─── Data block ───

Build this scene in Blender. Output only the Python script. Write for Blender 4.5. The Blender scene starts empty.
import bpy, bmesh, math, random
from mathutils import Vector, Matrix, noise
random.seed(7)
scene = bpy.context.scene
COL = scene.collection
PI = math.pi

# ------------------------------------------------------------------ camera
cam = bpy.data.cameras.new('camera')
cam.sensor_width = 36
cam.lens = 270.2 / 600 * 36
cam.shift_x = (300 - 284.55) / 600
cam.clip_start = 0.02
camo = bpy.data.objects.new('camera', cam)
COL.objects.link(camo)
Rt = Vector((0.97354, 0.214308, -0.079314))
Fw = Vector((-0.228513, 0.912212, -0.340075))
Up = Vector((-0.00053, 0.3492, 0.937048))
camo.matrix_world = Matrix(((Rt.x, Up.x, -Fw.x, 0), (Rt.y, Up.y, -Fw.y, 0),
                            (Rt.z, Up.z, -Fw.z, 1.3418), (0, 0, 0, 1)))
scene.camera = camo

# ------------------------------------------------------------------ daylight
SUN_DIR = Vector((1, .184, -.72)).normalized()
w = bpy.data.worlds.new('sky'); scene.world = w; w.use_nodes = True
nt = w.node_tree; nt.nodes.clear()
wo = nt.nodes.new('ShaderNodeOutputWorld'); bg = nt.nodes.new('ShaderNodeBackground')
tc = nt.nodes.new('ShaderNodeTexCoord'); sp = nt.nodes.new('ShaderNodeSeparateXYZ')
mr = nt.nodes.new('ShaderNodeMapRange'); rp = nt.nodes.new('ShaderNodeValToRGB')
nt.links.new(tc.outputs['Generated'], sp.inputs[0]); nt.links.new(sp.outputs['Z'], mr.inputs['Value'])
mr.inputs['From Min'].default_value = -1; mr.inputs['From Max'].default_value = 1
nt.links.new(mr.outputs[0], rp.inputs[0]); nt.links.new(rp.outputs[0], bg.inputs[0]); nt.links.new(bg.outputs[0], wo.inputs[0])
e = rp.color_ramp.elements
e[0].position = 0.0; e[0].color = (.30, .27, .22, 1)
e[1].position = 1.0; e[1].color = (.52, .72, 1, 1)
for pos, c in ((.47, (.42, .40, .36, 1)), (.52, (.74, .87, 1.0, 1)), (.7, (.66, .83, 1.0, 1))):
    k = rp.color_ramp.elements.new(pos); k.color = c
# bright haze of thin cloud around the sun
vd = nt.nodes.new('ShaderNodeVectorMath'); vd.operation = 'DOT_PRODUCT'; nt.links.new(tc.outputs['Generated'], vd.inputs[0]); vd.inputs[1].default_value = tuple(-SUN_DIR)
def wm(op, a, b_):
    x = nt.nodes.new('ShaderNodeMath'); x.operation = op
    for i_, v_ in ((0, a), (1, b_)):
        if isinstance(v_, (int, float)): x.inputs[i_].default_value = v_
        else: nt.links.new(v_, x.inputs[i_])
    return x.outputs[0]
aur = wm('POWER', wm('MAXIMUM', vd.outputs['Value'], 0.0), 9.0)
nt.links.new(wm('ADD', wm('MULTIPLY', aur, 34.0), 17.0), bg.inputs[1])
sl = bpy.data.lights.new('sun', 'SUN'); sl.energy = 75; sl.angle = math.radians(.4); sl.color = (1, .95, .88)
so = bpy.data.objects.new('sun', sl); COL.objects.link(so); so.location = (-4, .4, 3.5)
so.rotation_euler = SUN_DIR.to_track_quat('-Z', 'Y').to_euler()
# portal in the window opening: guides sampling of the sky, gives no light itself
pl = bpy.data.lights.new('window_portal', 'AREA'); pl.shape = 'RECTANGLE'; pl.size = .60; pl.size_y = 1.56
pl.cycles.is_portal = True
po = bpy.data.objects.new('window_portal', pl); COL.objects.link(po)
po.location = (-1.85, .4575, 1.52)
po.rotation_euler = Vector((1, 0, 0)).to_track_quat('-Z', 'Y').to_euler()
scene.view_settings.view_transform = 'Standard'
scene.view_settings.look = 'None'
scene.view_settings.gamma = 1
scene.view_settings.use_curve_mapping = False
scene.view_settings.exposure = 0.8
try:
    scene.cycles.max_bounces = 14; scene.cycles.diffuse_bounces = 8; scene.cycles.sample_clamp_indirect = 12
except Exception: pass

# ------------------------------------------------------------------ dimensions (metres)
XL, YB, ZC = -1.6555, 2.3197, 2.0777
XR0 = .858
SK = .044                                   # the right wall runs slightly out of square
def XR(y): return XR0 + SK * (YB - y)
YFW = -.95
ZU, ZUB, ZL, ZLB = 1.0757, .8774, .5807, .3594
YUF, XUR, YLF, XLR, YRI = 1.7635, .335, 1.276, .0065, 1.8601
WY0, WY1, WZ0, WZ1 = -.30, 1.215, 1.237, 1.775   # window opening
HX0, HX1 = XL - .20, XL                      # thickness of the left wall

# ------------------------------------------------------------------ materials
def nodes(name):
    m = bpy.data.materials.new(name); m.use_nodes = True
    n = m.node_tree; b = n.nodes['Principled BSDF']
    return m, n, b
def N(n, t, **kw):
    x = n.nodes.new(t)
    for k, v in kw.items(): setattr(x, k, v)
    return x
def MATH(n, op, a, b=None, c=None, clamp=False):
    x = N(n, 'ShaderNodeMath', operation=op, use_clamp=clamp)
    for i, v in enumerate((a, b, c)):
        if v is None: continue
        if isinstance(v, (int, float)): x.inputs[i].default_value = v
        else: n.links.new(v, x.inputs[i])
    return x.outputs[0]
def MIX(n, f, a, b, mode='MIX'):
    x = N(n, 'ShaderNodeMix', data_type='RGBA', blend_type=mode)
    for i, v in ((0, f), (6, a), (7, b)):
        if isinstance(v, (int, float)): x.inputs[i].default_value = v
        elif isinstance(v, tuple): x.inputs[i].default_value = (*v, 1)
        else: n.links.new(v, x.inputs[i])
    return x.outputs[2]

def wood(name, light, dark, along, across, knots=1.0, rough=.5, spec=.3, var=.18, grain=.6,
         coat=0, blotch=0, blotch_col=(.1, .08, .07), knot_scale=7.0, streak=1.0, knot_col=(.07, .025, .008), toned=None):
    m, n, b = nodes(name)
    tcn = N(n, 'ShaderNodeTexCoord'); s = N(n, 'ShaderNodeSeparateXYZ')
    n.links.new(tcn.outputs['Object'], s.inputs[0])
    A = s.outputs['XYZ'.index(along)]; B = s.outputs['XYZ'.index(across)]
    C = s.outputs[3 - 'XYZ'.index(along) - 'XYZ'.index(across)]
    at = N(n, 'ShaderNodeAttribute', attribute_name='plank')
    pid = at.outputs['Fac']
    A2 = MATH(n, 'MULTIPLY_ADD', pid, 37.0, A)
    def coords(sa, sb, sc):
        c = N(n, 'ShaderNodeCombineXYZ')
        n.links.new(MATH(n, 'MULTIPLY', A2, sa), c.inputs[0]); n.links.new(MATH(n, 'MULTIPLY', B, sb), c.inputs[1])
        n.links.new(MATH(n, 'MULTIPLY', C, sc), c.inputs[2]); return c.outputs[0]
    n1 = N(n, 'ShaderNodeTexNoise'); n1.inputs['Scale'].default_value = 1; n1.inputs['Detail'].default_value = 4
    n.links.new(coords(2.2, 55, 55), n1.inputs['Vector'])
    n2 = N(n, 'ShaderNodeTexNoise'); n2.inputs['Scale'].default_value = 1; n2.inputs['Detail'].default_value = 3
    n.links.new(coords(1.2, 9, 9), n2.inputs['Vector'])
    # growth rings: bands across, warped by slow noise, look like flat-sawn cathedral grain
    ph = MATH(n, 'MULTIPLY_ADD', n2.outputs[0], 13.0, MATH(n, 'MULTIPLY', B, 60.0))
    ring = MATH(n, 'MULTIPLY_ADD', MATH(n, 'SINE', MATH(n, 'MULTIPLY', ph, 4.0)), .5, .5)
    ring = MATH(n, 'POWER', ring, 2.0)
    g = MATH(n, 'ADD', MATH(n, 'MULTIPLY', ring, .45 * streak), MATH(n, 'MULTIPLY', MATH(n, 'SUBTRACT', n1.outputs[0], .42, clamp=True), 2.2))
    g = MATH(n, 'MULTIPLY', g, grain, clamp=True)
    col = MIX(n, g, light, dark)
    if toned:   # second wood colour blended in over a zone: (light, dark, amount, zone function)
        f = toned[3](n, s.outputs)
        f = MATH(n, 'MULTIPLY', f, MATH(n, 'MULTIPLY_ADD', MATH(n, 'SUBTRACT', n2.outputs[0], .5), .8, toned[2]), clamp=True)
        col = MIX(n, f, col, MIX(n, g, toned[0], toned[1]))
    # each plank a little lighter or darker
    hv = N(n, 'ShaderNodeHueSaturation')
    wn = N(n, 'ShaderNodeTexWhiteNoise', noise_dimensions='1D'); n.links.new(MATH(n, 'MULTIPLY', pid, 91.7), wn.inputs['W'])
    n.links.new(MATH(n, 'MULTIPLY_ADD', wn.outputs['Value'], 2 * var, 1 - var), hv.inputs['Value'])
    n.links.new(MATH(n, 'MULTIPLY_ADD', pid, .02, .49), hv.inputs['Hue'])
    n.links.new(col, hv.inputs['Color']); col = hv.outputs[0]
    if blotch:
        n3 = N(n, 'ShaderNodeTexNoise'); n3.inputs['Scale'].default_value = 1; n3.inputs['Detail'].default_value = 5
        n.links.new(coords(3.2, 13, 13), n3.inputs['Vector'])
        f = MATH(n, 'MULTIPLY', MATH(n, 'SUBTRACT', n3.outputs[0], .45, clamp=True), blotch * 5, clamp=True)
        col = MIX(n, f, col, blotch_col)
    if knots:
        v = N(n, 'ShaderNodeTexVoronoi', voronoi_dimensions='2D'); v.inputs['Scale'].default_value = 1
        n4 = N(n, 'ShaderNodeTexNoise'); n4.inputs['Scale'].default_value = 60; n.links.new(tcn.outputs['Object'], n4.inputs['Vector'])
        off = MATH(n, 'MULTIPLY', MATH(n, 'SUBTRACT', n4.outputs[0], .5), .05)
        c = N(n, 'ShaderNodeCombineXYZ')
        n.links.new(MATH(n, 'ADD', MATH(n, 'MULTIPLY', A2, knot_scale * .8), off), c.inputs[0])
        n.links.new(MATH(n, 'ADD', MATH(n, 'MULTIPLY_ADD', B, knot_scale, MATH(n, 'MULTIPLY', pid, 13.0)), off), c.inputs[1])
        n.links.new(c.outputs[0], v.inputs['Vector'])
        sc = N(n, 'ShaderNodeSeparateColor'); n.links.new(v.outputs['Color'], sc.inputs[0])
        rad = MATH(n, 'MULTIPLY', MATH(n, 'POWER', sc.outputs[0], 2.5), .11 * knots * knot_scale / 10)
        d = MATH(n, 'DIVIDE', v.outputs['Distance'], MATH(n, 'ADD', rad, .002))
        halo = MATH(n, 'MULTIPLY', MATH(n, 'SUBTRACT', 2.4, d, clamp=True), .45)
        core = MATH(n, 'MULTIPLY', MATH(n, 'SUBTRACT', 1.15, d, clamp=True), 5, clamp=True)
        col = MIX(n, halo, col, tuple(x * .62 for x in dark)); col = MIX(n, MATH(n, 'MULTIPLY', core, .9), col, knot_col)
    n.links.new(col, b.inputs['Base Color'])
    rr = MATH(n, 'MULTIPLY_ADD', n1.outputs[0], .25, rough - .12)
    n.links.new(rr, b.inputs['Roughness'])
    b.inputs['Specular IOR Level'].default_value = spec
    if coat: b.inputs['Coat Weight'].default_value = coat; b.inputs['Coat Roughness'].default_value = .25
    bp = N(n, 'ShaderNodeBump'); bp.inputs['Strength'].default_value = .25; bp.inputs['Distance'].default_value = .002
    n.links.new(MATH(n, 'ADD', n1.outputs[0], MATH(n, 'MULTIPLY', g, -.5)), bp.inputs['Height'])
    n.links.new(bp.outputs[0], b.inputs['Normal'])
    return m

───

■ Work to be completed ■
Up to and including the line with "scene.camera = camo", repeat the data exactly, starting from its first line; nothing else belongs in the response.

■ Correct result ■
Build this scene in Blender. Output only the Python script. Write for Blender 4.5. The Blender scene starts empty.
import bpy, bmesh, math, random
from mathutils import Vector, Matrix, noise
random.seed(7)
scene = bpy.context.scene
COL = scene.collection
PI = math.pi

# ------------------------------------------------------------------ camera
cam = bpy.data.cameras.new('camera')
cam.sensor_width = 36
cam.lens = 270.2 / 600 * 36
cam.shift_x = (300 - 284.55) / 600
cam.clip_start = 0.02
camo = bpy.data.objects.new('camera', cam)
COL.objects.link(camo)
Rt = Vector((0.97354, 0.214308, -0.079314))
Fw = Vector((-0.228513, 0.912212, -0.340075))
Up = Vector((-0.00053, 0.3492, 0.937048))
camo.matrix_world = Matrix(((Rt.x, Up.x, -Fw.x, 0), (Rt.y, Up.y, -Fw.y, 0),
                            (Rt.z, Up.z, -Fw.z, 1.3418), (0, 0, 0, 1)))
scene.camera = camo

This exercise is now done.